## STATED GOAL
Go through the data and copy every line exactly, but not the images.

## STORED DATA
** BEGIN **
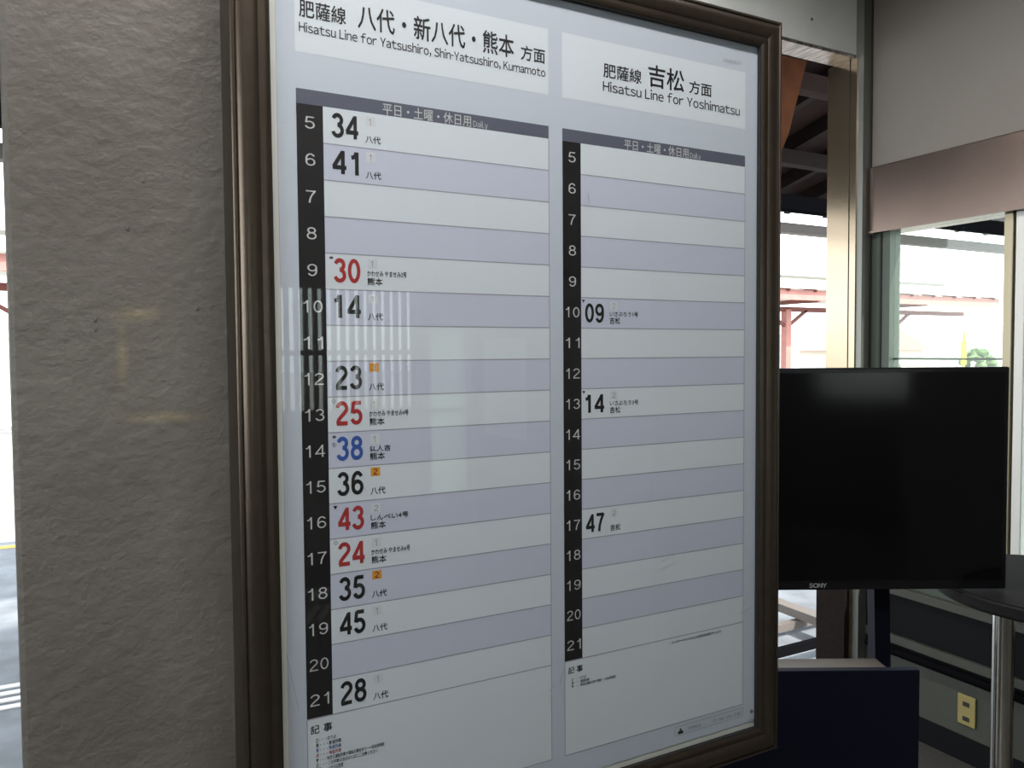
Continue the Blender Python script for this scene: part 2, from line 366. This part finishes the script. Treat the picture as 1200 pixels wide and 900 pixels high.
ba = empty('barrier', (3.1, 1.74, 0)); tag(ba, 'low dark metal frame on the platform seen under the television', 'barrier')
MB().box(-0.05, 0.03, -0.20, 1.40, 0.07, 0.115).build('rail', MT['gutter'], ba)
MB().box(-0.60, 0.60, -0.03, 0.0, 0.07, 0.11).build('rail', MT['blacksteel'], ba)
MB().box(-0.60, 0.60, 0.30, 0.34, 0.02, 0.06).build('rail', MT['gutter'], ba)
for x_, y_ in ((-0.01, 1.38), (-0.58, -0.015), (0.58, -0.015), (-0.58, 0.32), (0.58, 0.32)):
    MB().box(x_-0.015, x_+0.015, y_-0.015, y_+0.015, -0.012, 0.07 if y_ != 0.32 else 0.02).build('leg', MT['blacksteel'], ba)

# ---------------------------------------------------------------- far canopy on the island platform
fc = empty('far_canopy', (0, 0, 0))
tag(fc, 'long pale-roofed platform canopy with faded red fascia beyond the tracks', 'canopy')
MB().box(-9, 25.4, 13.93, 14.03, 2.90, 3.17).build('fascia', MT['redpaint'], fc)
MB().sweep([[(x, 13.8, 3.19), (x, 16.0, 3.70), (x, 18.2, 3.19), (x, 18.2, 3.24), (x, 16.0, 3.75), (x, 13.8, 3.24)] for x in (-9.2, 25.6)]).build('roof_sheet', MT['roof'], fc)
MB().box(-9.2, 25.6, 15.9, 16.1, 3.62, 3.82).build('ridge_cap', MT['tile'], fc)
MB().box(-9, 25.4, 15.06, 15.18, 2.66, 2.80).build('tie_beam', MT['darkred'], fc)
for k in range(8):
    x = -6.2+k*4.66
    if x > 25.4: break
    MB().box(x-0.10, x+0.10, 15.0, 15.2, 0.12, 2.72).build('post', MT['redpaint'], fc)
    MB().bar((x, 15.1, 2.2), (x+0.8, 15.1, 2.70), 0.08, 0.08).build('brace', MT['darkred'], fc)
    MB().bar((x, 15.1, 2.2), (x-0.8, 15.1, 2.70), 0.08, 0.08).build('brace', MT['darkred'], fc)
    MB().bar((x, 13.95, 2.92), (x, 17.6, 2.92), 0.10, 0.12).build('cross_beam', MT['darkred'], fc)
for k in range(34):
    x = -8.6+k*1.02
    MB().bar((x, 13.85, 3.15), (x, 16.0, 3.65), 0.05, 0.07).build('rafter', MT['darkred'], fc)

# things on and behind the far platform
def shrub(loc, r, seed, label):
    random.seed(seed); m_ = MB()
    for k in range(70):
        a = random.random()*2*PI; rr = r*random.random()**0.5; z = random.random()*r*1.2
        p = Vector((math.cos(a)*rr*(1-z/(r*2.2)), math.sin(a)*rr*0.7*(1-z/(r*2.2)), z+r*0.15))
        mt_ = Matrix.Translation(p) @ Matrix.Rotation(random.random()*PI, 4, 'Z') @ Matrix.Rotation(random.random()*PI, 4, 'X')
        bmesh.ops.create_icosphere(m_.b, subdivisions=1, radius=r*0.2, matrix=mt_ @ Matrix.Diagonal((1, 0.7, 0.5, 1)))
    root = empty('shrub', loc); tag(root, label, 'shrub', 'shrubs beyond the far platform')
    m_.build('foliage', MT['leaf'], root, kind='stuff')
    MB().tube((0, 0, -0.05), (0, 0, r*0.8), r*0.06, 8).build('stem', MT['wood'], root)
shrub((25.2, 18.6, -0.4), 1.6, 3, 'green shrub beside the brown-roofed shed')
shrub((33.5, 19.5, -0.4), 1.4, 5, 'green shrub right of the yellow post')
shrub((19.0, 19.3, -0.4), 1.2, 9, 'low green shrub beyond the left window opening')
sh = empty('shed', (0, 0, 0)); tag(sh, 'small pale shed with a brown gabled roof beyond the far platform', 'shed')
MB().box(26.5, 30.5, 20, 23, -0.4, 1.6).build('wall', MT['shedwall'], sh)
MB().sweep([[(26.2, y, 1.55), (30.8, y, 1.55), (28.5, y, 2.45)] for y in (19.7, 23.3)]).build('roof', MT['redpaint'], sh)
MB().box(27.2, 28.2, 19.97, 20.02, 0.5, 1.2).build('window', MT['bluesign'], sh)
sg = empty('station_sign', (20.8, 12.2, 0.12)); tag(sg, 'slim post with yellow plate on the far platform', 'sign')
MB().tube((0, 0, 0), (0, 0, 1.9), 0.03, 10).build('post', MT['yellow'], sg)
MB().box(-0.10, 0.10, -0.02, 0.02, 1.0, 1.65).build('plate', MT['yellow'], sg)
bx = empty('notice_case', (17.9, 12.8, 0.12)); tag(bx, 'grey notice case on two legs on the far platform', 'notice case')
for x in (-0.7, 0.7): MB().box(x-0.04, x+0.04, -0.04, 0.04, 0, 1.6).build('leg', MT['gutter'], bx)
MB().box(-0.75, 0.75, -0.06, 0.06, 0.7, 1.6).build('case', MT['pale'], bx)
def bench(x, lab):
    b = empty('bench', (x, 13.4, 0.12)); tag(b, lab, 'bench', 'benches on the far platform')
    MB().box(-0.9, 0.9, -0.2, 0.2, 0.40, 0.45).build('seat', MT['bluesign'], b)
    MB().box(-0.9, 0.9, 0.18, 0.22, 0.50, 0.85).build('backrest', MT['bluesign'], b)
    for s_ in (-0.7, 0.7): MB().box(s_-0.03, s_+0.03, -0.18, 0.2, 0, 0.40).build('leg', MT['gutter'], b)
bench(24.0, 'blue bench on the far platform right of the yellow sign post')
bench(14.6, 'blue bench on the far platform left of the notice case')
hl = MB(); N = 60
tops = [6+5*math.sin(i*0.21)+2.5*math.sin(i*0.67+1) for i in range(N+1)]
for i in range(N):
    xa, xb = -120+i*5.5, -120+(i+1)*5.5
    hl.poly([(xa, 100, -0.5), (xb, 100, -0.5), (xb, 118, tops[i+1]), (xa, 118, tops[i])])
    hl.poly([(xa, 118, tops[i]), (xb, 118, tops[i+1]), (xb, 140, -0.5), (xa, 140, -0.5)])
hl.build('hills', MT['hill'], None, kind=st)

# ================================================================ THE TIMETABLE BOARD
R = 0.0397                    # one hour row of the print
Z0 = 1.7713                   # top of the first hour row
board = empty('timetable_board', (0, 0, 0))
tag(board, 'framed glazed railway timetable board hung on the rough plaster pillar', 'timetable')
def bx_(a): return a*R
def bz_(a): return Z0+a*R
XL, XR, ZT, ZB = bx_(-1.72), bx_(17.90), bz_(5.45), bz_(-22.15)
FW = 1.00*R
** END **
## COMPLETED TASK
Continue the Blender Python script for this scene: part 2, from line 366. This part finishes the script. Treat the picture as 1200 pixels wide and 900 pixels high.
ba = empty('barrier', (3.1, 1.74, 0)); tag(ba, 'low dark metal frame on the platform seen under the television', 'barrier')
MB().box(-0.05, 0.03, -0.20, 1.40, 0.07, 0.115).build('rail', MT['gutter'], ba)
MB().box(-0.60, 0.60, -0.03, 0.0, 0.07, 0.11).build('rail', MT['blacksteel'], ba)
MB().box(-0.60, 0.60, 0.30, 0.34, 0.02, 0.06).build('rail', MT['gutter'], ba)
for x_, y_ in ((-0.01, 1.38), (-0.58, -0.015), (0.58, -0.015), (-0.58, 0.32), (0.58, 0.32)):
    MB().box(x_-0.015, x_+0.015, y_-0.015, y_+0.015, -0.012, 0.07 if y_ != 0.32 else 0.02).build('leg', MT['blacksteel'], ba)

# ---------------------------------------------------------------- far canopy on the island platform
fc = empty('far_canopy', (0, 0, 0))
tag(fc, 'long pale-roofed platform canopy with faded red fascia beyond the tracks', 'canopy')
MB().box(-9, 25.4, 13.93, 14.03, 2.90, 3.17).build('fascia', MT['redpaint'], fc)
MB().sweep([[(x, 13.8, 3.19), (x, 16.0, 3.70), (x, 18.2, 3.19), (x, 18.2, 3.24), (x, 16.0, 3.75), (x, 13.8, 3.24)] for x in (-9.2, 25.6)]).build('roof_sheet', MT['roof'], fc)
MB().box(-9.2, 25.6, 15.9, 16.1, 3.62, 3.82).build('ridge_cap', MT['tile'], fc)
MB().box(-9, 25.4, 15.06, 15.18, 2.66, 2.80).build('tie_beam', MT['darkred'], fc)
for k in range(8):
    x = -6.2+k*4.66
    if x > 25.4: break
    MB().box(x-0.10, x+0.10, 15.0, 15.2, 0.12, 2.72).build('post', MT['redpaint'], fc)
    MB().bar((x, 15.1, 2.2), (x+0.8, 15.1, 2.70), 0.08, 0.08).build('brace', MT['darkred'], fc)
    MB().bar((x, 15.1, 2.2), (x-0.8, 15.1, 2.70), 0.08, 0.08).build('brace', MT['darkred'], fc)
    MB().bar((x, 13.95, 2.92), (x, 17.6, 2.92), 0.10, 0.12).build('cross_beam', MT['darkred'], fc)
for k in range(34):
    x = -8.6+k*1.02
    MB().bar((x, 13.85, 3.15), (x, 16.0, 3.65), 0.05, 0.07).build('rafter', MT['darkred'], fc)

# things on and behind the far platform
def shrub(loc, r, seed, label):
    random.seed(seed); m_ = MB()
    for k in range(70):
        a = random.random()*2*PI; rr = r*random.random()**0.5; z = random.random()*r*1.2
        p = Vector((math.cos(a)*rr*(1-z/(r*2.2)), math.sin(a)*rr*0.7*(1-z/(r*2.2)), z+r*0.15))
        mt_ = Matrix.Translation(p) @ Matrix.Rotation(random.random()*PI, 4, 'Z') @ Matrix.Rotation(random.random()*PI, 4, 'X')
        bmesh.ops.create_icosphere(m_.b, subdivisions=1, radius=r*0.2, matrix=mt_ @ Matrix.Diagonal((1, 0.7, 0.5, 1)))
    root = empty('shrub', loc); tag(root, label, 'shrub', 'shrubs beyond the far platform')
    m_.build('foliage', MT['leaf'], root, kind='stuff')
    MB().tube((0, 0, -0.05), (0, 0, r*0.8), r*0.06, 8).build('stem', MT['wood'], root)
shrub((25.2, 18.6, -0.4), 1.6, 3, 'green shrub beside the brown-roofed shed')
shrub((33.5, 19.5, -0.4), 1.4, 5, 'green shrub right of the yellow post')
shrub((19.0, 19.3, -0.4), 1.2, 9, 'low green shrub beyond the left window opening')
sh = empty('shed', (0, 0, 0)); tag(sh, 'small pale shed with a brown gabled roof beyond the far platform', 'shed')
MB().box(26.5, 30.5, 20, 23, -0.4, 1.6).build('wall', MT['shedwall'], sh)
MB().sweep([[(26.2, y, 1.55), (30.8, y, 1.55), (28.5, y, 2.45)] for y in (19.7, 23.3)]).build('roof', MT['redpaint'], sh)
MB().box(27.2, 28.2, 19.97, 20.02, 0.5, 1.2).build('window', MT['bluesign'], sh)
sg = empty('station_sign', (20.8, 12.2, 0.12)); tag(sg, 'slim post with yellow plate on the far platform', 'sign')
MB().tube((0, 0, 0), (0, 0, 1.9), 0.03, 10).build('post', MT['yellow'], sg)
MB().box(-0.10, 0.10, -0.02, 0.02, 1.0, 1.65).build('plate', MT['yellow'], sg)
bx = empty('notice_case', (17.9, 12.8, 0.12)); tag(bx, 'grey notice case on two legs on the far platform', 'notice case')
for x in (-0.7, 0.7): MB().box(x-0.04, x+0.04, -0.04, 0.04, 0, 1.6).build('leg', MT['gutter'], bx)
MB().box(-0.75, 0.75, -0.06, 0.06, 0.7, 1.6).build('case', MT['pale'], bx)
def bench(x, lab):
    b = empty('bench', (x, 13.4, 0.12)); tag(b, lab, 'bench', 'benches on the far platform')
    MB().box(-0.9, 0.9, -0.2, 0.2, 0.40, 0.45).build('seat', MT['bluesign'], b)
    MB().box(-0.9, 0.9, 0.18, 0.22, 0.50, 0.85).build('backrest', MT['bluesign'], b)
    for s_ in (-0.7, 0.7): MB().box(s_-0.03, s_+0.03, -0.18, 0.2, 0, 0.40).build('leg', MT['gutter'], b)
bench(24.0, 'blue bench on the far platform right of the yellow sign post')
bench(14.6, 'blue bench on the far platform left of the notice case')
hl = MB(); N = 60
tops = [6+5*math.sin(i*0.21)+2.5*math.sin(i*0.67+1) for i in range(N+1)]
for i in range(N):
    xa, xb = -120+i*5.5, -120+(i+1)*5.5
    hl.poly([(xa, 100, -0.5), (xb, 100, -0.5), (xb, 118, tops[i+1]), (xa, 118, tops[i])])
    hl.poly([(xa, 118, tops[i]), (xb, 118, tops[i+1]), (xb, 140, -0.5), (xa, 140, -0.5)])
hl.build('hills', MT['hill'], None, kind=st)

# ================================================================ THE TIMETABLE BOARD
R = 0.0397                    # one hour row of the print
Z0 = 1.7713                   # top of the first hour row
board = empty('timetable_board', (0, 0, 0))
tag(board, 'framed glazed railway timetable board hung on the rough plaster pillar', 'timetable')
def bx_(a): return a*R
def bz_(a): return Z0+a*R
XL, XR, ZT, ZB = bx_(-1.72), bx_(17.90), bz_(5.45), bz_(-22.15)
FW = 1.00*R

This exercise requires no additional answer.